Qu’est-ce que l’amour représente pour vous? L’univers est basé sur l’amour. C’est le début et la fin. Un homme sans amour est un vrai malade et un fardeau pour les autres.
Vous êtes une femme romantique qui aime aimer et être aimée. Croyez-vous encore à l’âme sœur et au grand amour? Certainement. L’amour existe. Mais ce qui peut entraver ce noble sentiment, ce sont les comportements et le mauvais traitement.
Votre célébrité fait-elle peur aux hommes? Assurément, s’ils n’ont pas de personnalité et pas de confiance en eux-mêmes! En revanche, si un homme est sûr de lui, eh bien il serait fier de moi.
Pensez-vous un jour vous retirer du monde de la chanson? Je crois bien. L’artiste doit quitter la scène au sommet de sa gloire dès que l’image de son art commence à ternir. Il sera injuste envers lui-même et envers l’art qu’il avait déjà présenté à son public s’il s’obstine à poursuivre son parcours artistique. Il faut respecter l’art et lui rendre sa noblesse, sinon il vaut mieux changer de cap, ou tirer sa révérence à temps.

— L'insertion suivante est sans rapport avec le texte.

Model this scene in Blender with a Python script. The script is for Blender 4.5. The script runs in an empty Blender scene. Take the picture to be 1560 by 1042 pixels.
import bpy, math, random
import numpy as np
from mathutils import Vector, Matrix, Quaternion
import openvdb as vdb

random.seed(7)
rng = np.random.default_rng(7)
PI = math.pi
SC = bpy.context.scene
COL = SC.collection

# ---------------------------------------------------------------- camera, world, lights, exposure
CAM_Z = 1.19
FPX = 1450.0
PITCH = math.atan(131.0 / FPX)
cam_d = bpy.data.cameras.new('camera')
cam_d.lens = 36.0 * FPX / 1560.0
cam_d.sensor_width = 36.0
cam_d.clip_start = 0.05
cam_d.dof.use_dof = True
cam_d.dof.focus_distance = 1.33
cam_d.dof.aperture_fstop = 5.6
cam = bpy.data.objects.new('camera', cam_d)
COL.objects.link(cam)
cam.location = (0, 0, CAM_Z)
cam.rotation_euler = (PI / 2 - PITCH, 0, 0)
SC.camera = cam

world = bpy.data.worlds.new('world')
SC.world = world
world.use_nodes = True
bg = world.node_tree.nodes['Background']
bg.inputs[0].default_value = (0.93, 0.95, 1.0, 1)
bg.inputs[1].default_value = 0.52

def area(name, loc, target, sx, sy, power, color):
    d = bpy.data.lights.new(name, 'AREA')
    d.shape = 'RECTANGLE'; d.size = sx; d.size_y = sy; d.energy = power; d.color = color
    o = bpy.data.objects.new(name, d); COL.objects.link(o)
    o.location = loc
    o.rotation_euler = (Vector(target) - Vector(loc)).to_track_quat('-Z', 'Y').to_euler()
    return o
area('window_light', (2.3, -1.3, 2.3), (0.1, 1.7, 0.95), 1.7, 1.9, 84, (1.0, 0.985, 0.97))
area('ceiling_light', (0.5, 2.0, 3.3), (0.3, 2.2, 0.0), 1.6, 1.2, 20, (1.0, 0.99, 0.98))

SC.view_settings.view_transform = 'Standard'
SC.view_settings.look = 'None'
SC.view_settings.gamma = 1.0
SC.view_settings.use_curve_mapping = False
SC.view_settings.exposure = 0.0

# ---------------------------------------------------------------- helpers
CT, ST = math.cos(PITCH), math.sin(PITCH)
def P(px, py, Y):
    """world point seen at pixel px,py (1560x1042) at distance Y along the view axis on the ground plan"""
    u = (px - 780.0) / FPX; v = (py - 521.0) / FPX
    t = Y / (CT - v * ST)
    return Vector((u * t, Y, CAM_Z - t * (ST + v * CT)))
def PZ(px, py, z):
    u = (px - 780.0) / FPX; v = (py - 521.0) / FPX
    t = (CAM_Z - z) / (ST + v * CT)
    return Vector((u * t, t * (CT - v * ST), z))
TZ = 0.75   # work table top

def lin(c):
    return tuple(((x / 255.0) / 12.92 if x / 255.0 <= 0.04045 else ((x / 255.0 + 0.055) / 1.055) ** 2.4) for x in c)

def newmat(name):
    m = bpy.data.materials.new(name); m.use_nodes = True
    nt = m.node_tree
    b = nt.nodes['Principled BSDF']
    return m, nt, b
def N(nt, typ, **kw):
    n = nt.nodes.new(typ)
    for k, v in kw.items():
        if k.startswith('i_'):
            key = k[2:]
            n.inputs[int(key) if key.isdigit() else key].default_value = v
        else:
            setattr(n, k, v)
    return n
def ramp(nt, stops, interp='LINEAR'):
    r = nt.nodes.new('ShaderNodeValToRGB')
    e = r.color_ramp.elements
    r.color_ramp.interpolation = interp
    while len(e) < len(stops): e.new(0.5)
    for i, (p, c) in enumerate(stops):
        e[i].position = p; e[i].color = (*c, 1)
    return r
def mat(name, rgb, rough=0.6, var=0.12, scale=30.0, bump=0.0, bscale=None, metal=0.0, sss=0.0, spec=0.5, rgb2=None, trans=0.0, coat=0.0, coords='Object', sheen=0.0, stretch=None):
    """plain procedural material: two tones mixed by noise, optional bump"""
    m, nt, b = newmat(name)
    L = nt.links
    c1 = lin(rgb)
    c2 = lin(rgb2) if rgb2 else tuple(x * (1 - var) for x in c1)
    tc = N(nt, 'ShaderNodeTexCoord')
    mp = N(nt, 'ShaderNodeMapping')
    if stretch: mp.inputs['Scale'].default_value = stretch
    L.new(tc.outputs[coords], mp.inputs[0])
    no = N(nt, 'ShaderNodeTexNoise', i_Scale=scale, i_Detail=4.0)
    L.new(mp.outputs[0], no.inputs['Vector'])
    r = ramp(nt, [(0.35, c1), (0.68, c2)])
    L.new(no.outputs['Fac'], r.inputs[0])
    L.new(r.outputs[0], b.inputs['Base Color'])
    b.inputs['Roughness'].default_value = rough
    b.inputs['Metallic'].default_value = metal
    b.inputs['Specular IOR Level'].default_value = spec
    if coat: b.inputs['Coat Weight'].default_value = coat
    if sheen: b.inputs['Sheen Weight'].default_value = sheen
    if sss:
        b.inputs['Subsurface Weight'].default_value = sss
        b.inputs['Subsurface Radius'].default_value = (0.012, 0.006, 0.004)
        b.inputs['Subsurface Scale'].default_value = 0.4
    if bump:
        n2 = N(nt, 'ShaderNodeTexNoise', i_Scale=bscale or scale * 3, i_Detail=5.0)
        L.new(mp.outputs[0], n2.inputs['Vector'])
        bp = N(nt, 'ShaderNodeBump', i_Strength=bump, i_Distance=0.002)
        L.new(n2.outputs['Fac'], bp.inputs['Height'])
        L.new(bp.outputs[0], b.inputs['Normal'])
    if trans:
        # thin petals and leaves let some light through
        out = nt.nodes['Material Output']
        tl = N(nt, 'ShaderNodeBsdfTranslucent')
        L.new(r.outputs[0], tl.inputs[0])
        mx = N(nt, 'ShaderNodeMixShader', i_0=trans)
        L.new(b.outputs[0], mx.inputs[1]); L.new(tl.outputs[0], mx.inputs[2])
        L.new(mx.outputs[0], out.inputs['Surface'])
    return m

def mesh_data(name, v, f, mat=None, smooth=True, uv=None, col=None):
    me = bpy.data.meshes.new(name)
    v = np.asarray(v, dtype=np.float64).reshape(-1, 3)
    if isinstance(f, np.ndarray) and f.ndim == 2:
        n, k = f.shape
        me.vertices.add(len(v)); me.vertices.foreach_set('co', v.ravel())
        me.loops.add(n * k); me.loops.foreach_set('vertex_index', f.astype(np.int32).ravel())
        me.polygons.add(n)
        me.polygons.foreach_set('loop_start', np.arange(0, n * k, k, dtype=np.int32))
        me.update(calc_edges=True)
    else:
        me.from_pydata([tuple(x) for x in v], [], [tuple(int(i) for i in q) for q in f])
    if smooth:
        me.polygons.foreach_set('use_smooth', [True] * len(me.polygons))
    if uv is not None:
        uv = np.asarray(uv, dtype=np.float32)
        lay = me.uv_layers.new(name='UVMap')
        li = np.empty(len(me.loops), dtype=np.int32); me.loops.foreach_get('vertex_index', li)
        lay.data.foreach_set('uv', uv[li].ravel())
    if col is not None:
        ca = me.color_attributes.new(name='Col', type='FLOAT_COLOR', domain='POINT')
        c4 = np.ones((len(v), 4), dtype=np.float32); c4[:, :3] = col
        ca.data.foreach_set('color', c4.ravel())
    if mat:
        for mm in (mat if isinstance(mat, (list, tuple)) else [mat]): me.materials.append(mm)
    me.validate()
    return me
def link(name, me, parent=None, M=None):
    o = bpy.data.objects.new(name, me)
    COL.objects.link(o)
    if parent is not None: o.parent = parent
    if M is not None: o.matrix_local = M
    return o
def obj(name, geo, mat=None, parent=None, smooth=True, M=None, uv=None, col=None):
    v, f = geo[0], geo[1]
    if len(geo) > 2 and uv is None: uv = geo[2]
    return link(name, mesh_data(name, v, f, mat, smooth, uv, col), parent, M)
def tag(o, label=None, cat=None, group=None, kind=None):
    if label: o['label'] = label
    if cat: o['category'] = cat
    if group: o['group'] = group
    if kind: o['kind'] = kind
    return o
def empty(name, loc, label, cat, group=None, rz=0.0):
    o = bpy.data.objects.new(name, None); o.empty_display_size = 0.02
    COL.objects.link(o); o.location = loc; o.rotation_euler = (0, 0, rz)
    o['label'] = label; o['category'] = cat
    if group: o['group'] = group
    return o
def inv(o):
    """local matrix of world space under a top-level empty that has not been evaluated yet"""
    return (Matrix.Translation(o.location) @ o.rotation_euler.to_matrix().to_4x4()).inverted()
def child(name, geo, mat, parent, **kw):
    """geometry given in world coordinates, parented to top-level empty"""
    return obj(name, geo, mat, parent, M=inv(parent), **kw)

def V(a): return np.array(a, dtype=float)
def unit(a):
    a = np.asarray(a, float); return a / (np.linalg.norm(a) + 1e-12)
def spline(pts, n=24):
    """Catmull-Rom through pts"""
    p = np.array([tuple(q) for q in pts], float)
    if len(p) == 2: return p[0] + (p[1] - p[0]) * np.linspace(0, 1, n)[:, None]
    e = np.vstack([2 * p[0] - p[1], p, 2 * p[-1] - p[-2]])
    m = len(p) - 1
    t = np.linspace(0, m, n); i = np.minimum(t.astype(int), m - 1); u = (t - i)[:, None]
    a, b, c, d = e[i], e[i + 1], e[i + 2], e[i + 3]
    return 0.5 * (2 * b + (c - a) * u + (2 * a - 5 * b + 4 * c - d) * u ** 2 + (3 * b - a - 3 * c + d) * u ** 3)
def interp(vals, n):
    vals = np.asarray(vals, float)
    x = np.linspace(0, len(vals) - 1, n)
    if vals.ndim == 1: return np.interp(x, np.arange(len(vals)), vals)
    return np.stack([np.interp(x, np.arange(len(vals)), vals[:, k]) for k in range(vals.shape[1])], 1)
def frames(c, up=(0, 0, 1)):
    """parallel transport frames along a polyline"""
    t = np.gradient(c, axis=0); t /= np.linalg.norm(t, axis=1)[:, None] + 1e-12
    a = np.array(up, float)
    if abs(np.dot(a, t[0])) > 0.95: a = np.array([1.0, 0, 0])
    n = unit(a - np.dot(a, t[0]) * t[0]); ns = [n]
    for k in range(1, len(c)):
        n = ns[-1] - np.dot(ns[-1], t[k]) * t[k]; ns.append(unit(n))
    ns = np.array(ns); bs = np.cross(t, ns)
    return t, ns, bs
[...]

Zahlé est connue pour sa richesse artistique et culturelle, comment expliquez-vous ce phénomène? Cela est peut-être dû au fleuve du Bardawni qui nous donne cette beauté et ce lyrisme (sourire). En effet Zahlé est riche en talents comme d’autres régions dans le monde d’ailleurs. Il est vrai que beaucoup de Zahliotes ont eu leur part dans le monde de la poésie, de la littérature et des arts.
Qu’est-ce qui rend Najwa Karam heureuse? Tout ce qui est beau, sincère, simple et authentique.
…Et malheureuse? L’infidélité. Cette attitude négative m’horripile et me fait souffrir, moi qui donne de tout mon cœur sans jamais rien demander en retour.
Auriez-vous des regrets? Pas vraiment. Je tire des leçons positives des fautes que j’ai commises. Tout cela entre dans le cadre de l’expérience et l’enrichit.
Votre dernier mot. J’aimerais dire à vos lecteurs distingués et remarquables, à l’image de votre mensuel auquel je souhaite un prestige indétrônable, que je tâcherai toujours d’être à la hauteur de leurs aspirations.